The U.S. has seen a sudden resurgence of consumer spending as of late. Business expenditures have seemed to rise along consumer spending as well. Due to the boost in the economy, many economists are happy to see a jump in export volumes. Many businesses have upped their export plans and began to expand their sales to Canada – the number one export market for U.S. companies.

While sharing a common border, the U.S. and Canada have many commonalities. The two countries share the world’s largest trading relationship. With $632 billion in two-way trading over 2013 – Canada accounts for 19% of all U.S. exports. This is because Canada offers many opportunities for U.S. businesses.

Why Canada

As the U.S. and Canada are so close geographically, many similarities in people, culture, language and more make trading easier. Not to mention – the close shipping channels between the two. This makes Canada the easiest and often, the most lucrative export market for many U.S. businesses.

Canada offers U.S. exporters a market of nearly 35 million people.
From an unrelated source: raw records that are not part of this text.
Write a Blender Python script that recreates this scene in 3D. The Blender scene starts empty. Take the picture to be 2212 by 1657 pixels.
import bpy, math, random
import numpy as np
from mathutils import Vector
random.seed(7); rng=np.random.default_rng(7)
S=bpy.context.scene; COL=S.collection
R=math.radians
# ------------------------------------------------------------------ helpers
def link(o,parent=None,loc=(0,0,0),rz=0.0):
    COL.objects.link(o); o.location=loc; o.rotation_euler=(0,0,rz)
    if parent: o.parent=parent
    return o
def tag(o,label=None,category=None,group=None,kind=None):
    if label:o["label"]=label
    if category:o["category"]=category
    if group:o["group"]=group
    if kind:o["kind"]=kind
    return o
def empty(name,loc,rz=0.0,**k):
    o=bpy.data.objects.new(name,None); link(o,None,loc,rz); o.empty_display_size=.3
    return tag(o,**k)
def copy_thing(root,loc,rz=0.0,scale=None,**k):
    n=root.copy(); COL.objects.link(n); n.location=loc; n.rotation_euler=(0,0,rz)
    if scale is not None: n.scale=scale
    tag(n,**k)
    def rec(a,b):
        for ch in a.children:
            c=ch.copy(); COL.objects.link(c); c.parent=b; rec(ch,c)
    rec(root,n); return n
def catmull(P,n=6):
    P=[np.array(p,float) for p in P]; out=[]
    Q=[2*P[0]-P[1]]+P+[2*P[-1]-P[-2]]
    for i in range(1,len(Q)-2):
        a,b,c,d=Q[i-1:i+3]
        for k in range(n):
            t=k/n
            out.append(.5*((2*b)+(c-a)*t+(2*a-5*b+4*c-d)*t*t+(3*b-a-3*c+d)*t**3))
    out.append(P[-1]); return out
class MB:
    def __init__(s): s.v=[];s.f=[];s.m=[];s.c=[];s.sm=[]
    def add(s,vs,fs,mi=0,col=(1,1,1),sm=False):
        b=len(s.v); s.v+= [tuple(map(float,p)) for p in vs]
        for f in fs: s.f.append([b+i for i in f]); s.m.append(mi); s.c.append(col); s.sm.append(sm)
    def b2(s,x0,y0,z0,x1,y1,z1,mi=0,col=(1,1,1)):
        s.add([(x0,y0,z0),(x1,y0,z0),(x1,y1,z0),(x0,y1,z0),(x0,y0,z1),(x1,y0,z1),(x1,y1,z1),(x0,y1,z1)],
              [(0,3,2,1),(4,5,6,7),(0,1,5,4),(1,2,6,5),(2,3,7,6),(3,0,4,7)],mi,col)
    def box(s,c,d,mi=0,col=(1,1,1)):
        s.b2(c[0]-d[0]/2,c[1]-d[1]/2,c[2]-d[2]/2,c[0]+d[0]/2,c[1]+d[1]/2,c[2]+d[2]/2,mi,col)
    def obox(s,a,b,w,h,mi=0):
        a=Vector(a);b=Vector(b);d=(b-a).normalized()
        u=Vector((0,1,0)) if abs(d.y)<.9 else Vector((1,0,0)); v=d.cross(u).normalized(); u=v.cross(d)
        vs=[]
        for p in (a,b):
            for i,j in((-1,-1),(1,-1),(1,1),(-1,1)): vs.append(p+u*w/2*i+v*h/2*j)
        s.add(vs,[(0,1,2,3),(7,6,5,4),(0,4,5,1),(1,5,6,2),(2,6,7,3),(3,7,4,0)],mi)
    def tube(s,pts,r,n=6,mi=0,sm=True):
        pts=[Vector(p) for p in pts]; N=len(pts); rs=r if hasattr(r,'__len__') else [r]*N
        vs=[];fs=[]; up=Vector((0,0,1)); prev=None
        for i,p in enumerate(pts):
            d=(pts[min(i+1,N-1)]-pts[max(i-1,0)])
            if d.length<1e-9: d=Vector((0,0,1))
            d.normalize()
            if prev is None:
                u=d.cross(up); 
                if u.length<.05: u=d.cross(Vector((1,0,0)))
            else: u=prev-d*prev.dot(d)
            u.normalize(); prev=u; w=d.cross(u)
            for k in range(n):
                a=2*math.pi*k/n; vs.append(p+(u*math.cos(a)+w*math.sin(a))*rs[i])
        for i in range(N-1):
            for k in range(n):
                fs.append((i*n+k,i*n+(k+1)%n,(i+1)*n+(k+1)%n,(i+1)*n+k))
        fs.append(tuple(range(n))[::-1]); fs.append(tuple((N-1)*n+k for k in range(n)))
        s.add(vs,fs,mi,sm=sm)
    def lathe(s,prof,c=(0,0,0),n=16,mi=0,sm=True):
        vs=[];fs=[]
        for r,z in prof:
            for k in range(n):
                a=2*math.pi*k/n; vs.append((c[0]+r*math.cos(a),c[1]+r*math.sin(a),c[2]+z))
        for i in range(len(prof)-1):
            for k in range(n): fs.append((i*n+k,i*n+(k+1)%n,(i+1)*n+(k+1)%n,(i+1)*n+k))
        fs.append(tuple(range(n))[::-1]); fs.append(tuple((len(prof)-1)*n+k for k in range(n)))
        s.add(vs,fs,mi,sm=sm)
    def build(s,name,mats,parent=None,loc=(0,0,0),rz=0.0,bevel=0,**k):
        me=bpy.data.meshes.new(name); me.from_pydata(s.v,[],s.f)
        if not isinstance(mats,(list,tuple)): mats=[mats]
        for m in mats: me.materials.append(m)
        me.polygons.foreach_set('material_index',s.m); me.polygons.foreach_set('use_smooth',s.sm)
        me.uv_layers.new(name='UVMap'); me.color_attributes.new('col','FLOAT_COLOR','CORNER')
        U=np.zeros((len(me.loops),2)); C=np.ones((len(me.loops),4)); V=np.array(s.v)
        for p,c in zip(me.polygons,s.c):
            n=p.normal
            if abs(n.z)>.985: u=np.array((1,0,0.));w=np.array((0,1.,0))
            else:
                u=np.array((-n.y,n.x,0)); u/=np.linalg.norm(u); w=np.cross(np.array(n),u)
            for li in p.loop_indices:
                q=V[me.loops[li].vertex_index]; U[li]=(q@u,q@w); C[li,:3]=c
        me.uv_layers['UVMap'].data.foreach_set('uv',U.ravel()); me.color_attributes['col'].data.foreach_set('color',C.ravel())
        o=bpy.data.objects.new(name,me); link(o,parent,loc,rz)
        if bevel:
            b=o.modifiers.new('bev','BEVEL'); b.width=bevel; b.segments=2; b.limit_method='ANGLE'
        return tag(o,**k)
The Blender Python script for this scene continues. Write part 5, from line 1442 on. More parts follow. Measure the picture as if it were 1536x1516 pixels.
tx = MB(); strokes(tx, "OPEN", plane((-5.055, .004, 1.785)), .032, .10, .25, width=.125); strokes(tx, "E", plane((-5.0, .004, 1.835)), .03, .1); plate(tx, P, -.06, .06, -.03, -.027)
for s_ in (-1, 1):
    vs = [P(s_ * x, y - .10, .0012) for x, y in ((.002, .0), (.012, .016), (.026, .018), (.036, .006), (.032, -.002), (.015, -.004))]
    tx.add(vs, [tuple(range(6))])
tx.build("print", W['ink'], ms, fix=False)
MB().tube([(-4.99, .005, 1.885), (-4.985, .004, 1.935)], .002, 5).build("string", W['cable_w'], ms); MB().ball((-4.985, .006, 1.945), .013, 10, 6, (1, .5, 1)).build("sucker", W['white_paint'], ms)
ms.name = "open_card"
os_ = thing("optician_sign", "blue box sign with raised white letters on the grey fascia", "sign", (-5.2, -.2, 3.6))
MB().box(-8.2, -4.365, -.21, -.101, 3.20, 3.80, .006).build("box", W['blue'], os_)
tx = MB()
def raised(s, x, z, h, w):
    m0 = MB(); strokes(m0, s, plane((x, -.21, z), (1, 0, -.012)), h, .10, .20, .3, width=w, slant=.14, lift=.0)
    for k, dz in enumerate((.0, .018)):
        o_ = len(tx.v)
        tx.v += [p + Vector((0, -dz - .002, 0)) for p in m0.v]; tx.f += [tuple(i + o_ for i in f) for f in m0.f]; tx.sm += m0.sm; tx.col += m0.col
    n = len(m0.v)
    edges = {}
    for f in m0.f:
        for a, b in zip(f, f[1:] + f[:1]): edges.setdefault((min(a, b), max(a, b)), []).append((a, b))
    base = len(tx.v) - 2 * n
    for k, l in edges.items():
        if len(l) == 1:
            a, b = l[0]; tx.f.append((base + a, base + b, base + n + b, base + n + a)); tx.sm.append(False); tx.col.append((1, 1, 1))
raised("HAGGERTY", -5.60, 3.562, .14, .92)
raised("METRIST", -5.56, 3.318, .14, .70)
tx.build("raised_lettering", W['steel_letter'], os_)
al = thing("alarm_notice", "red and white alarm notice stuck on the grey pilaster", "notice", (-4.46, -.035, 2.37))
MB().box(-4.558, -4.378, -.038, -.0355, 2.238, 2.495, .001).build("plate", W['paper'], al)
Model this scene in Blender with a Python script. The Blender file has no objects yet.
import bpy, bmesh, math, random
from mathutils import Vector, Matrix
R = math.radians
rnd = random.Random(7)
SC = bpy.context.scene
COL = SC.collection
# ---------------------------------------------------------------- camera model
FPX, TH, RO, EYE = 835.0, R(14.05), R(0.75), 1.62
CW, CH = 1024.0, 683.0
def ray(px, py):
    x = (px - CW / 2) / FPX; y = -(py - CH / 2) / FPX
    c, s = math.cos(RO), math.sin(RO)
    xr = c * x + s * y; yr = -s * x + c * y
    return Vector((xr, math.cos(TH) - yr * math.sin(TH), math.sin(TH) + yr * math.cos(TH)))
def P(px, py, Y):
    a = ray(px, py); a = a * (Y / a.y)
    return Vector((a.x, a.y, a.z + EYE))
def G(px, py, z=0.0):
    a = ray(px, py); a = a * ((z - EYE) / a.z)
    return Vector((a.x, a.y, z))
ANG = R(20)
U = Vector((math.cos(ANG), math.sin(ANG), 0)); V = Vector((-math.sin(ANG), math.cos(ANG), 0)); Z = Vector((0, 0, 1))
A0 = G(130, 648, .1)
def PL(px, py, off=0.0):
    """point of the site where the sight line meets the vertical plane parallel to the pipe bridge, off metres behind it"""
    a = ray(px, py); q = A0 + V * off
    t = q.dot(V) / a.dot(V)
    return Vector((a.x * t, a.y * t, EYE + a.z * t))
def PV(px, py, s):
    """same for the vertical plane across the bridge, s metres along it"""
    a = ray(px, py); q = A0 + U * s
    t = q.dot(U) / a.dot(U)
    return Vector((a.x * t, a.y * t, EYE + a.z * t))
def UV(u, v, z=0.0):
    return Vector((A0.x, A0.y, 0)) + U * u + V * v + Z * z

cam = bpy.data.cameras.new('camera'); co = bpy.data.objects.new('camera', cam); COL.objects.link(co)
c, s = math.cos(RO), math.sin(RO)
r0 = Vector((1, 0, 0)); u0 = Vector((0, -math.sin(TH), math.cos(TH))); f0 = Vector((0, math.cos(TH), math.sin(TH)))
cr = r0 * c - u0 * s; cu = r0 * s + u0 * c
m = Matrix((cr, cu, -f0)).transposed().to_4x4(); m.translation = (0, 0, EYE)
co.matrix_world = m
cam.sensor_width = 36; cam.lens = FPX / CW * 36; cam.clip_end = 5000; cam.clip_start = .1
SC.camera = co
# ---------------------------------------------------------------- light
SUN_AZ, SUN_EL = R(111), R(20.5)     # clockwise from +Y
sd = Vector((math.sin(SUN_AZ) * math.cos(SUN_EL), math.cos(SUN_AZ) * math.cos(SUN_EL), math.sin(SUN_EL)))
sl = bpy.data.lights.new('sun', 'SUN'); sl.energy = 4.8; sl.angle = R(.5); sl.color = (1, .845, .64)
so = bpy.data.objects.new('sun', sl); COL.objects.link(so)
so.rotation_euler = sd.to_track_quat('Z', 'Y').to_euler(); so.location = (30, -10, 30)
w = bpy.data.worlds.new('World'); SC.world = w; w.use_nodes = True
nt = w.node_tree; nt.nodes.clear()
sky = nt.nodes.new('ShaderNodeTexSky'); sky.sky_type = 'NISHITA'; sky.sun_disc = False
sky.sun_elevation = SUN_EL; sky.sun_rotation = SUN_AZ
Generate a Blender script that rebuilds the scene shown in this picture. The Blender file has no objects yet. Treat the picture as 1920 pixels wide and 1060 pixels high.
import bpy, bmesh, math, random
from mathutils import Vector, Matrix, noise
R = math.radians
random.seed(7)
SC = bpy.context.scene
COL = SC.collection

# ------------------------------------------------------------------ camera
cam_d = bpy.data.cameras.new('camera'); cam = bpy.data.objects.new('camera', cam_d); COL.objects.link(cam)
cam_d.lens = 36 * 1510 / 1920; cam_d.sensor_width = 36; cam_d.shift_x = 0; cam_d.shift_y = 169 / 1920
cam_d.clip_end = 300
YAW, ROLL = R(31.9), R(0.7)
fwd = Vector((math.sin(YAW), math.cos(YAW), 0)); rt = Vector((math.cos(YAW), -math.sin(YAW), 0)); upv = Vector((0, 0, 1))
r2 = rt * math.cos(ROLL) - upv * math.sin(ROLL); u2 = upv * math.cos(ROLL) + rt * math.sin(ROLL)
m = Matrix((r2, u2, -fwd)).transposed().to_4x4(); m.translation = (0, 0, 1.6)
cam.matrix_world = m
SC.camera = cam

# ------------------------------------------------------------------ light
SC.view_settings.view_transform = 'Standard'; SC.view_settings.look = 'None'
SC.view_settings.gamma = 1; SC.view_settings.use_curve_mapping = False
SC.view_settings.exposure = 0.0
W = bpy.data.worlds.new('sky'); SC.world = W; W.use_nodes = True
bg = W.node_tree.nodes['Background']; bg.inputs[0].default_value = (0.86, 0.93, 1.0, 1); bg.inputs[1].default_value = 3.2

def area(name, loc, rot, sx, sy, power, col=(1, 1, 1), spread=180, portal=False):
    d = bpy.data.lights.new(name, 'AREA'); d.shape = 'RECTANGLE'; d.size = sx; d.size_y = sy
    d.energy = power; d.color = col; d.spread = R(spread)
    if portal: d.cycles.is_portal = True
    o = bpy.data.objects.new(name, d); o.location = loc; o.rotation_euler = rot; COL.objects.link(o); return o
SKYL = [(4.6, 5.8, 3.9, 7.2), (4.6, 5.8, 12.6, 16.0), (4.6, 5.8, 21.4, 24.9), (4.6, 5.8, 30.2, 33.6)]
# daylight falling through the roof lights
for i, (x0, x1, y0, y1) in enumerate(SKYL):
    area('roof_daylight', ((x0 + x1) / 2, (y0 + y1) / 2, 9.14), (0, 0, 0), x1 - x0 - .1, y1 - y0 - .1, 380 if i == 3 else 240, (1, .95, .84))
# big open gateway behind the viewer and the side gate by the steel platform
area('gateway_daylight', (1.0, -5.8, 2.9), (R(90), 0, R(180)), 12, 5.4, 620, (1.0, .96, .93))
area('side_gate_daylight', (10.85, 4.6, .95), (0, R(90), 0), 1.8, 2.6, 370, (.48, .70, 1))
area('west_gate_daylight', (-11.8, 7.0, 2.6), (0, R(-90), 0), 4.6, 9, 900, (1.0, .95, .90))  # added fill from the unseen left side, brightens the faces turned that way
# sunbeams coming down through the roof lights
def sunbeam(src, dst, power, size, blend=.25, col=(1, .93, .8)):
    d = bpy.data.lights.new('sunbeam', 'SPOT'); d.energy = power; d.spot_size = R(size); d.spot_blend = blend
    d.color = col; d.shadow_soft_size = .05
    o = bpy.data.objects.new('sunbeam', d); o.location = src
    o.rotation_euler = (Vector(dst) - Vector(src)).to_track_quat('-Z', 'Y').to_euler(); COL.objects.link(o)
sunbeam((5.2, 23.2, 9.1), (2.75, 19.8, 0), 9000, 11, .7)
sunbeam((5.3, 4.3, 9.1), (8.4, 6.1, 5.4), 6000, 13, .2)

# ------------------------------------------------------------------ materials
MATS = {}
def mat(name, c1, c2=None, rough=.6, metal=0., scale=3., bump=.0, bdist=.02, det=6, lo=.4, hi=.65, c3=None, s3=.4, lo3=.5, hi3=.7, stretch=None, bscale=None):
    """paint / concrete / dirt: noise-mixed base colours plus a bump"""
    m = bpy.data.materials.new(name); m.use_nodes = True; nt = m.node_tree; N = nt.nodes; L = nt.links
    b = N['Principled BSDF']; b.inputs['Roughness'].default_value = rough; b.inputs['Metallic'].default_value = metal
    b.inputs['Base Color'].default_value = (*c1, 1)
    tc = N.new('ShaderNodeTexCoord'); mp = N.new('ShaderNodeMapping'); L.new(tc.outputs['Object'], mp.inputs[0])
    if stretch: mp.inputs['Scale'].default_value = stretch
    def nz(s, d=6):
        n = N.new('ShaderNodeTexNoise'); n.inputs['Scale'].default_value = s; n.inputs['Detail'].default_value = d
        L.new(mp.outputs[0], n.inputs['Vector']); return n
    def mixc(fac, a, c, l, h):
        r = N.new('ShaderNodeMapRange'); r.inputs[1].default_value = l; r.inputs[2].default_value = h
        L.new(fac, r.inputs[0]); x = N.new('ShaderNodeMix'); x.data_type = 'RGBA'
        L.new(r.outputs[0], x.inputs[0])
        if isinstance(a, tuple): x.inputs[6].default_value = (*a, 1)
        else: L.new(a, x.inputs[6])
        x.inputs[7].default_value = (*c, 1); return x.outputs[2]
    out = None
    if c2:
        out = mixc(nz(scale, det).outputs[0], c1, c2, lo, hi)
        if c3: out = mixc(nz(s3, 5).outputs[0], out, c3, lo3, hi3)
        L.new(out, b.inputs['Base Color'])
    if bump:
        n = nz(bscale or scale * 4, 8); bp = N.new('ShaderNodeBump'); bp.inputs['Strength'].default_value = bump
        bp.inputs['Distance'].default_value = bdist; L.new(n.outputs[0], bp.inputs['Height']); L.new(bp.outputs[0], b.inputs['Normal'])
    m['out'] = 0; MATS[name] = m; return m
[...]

Nearly 75% of these 35 million individuals live within 100 miles of the U.S. border. Plus, exporting to Canada is simple with the help of the right international trade brokers. Over 300 billion U.S. goods are transferred into Canada every year.

How to Enter Canada as a U.S. Exporter

While there are a number of ways to export to Canada for U.S. businesses, the easiest way is to look into non-resident importer status. This option is often the biggest advantage U.S. businesses have when selling goods in Canada.

Non-Resident Importer

A non-resident importer is just a company who ships goods into Canada, but doesn’t have a physical presence in Canada. This company is considered the Importer of Record for their shipments. This allows the company to control the customs release process and the cost associated with their products entering Canada in a quick and low-cost manner. This means products can be sold with a delivery price that is all-inclusive. A Canadian customer simply orders a product, pays, and then waits for it to be delivered. Non-resident importer keeps things simple.

Non-Resident Importer Benefits

There are a number of benefits for U.S. exporters who claim non-resident importer status. Here are a few:

  • Simplicity.
  • Removing border hassles and extra fees.
  • Ability to guarantee prices.
  • Ability to work with large retailers.
  • Easy customs process.
  • Put yourself on an even playing field with Canadian businesses.
  • Utilize Canadian trade agreements.

…And much more!

A Beginners Guide to Exporting into Canada

If you’re new to exporting in Canada, you’ll want to educate yourself before beginning the process. An intelligent and educated expert will save his or her business a lot of money in customs fees through proper research. Understanding the Canadian supply chain party process, compliance, other considerations, documents, free trade deals, and more will go a long way to ensuring your business is successful in Canada.